We must applaud the effort from both Gigabyte and ASRock to be able to produce an X79 chipset motherboard at this price level. Both manufacturers skipped the 8 dimm slots and opted for just 4 slots. While this might sound as a drawback, you are still able to equip these boards with up to 32GB of ram. Which is more than plenty for most enthousiast users. For those that want even more RAM, they probably won't even think of buying one of these entry models and opt straight for a server or a more expensive variant. The UD3's box is pretty small in comparison with the UD5 and 7 board. Just the bare minimum is included, nothing fancy as extra USB3.0 ports, WIFI antennas or other sortlike accesoires.
This ATX sized board is 4 way SLI or 4 way CrossfireX compatible. Yes you read it correct, this little baby can house up to 4 GPU's. All the SLI and Crossfire bridges are included in the package. Pretty darn good value not ?
Once you go black you never go back, Gigabyte's X79 offering looks very classy with it's black PCB. The dark grey heatsinks and black plastic really give it that pro look. Of course this adds zero to the performance, but some people buy certain boards just based on their looks.
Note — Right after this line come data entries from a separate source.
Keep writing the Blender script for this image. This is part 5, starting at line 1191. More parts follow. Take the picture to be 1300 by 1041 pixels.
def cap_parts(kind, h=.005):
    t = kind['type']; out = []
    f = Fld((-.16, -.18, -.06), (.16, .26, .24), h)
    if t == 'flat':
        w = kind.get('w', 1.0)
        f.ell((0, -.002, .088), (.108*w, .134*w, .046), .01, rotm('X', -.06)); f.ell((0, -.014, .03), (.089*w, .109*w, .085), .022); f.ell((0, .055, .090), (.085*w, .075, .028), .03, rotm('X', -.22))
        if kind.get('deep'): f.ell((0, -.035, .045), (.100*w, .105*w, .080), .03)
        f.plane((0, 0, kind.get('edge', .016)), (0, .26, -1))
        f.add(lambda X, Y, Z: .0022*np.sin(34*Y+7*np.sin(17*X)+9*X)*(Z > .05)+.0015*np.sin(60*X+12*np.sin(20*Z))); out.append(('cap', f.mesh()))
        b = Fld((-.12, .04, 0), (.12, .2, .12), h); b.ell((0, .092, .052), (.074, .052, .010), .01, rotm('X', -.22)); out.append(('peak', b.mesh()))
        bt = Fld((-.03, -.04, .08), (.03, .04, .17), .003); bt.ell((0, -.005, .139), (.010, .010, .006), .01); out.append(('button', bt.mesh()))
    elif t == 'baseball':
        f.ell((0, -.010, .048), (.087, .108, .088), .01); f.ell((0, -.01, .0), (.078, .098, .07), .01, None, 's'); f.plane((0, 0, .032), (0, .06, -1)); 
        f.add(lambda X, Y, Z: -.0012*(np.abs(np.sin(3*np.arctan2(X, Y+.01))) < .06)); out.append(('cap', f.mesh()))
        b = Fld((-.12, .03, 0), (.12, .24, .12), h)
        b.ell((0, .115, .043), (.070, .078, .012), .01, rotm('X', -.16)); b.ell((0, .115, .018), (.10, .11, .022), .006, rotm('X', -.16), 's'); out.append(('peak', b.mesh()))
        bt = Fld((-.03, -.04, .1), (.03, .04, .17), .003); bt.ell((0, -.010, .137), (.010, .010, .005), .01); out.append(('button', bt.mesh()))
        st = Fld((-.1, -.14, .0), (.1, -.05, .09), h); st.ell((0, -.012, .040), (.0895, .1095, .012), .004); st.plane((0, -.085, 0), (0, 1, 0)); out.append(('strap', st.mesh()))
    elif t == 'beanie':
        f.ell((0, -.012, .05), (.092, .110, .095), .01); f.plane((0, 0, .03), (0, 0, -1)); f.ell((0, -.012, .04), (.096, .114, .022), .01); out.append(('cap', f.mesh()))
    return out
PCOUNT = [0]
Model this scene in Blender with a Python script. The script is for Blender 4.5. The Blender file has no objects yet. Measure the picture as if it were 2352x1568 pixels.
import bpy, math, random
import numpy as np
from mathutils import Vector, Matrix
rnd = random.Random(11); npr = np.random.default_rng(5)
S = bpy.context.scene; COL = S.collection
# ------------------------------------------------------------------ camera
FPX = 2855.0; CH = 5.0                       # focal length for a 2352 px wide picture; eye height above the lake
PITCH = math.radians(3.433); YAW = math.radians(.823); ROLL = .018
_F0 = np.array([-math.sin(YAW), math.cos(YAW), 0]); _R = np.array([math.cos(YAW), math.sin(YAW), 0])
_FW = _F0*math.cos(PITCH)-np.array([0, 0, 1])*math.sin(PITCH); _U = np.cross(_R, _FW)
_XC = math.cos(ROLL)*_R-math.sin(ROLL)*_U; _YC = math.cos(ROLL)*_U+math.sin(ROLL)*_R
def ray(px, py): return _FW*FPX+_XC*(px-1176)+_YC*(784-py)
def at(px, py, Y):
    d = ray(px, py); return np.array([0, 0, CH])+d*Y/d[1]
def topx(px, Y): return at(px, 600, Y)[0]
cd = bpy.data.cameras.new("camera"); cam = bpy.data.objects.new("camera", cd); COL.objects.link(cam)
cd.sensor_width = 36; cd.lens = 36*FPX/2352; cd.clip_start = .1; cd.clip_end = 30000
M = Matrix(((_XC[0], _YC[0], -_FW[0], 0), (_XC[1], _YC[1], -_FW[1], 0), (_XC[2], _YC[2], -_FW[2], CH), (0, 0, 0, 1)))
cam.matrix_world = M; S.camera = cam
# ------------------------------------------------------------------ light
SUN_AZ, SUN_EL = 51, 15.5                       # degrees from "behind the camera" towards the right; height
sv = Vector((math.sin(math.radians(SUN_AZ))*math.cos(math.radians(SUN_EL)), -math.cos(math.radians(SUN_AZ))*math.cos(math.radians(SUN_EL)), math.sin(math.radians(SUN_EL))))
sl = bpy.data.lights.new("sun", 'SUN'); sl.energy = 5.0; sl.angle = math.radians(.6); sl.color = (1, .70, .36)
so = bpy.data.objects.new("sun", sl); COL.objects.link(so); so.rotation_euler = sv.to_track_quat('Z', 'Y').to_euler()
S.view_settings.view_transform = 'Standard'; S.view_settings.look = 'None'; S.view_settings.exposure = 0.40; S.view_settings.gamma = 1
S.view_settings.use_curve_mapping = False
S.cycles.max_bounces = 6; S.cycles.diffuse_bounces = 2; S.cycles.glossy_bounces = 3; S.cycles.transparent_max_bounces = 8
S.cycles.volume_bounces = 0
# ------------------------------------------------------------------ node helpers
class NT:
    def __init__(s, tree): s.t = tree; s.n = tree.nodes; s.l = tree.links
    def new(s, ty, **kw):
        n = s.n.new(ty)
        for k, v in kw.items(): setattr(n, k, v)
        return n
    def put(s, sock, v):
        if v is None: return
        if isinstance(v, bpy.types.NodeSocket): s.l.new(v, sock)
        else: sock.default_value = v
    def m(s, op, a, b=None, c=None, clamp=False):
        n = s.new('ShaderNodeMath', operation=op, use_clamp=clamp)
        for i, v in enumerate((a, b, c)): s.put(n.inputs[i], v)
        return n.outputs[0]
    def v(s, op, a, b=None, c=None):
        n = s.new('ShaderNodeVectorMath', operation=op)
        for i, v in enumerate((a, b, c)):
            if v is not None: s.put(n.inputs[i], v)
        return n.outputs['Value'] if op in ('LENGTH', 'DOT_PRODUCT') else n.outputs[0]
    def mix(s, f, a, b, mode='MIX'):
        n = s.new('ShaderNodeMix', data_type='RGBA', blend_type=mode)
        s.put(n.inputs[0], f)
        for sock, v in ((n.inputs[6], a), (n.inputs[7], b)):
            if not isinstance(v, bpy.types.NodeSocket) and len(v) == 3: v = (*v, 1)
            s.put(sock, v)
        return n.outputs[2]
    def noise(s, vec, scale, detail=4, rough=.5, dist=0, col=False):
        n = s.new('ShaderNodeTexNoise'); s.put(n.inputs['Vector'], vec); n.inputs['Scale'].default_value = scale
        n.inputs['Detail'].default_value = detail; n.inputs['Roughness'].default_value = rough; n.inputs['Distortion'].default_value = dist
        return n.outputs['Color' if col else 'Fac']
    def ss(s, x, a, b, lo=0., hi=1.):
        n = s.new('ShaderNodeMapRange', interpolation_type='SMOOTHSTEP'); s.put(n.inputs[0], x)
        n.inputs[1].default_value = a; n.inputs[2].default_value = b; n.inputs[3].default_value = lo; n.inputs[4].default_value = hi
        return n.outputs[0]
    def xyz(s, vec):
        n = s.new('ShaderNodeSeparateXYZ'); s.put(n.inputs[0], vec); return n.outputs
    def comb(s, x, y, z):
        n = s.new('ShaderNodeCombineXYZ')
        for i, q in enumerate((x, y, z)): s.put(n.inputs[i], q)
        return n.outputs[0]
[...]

The UD3 boards sports a 8 Phase power design, luckily Gigabyte didn't do any cutback in the PWM department and equipped this board with high quality POScaps and PowerPAK mosfets. On the bottom left picture you can cleary see the 4 DIMM slots, supporting out of the box max 2133Mhz RAM. But via overclocking you can go up higher in memory divider. Noteworthy a pretty clean socket, so very easy to insulate for those that want to bench on this board.
Weirdly enough the UD3's PWM heatsink is better dimensioned then the one we found on the UD5. To be honest the UD5 heatsink looked quite flimsy. Okay the latter was connected via a heatpipe to the PCH heatsink. But this reviewer has never been a big fan of heatpipes for cooling chipsets.
X79-UD3 on the left, UD5 on the right.
The PCH chipset is uber dimensioned and sports a very nice design. But besides it's looks, it got barely warm during SLI testing.
The chipsets are screwed down for a rock solid mount, no fragile push pin system. Job well done Gigabyte.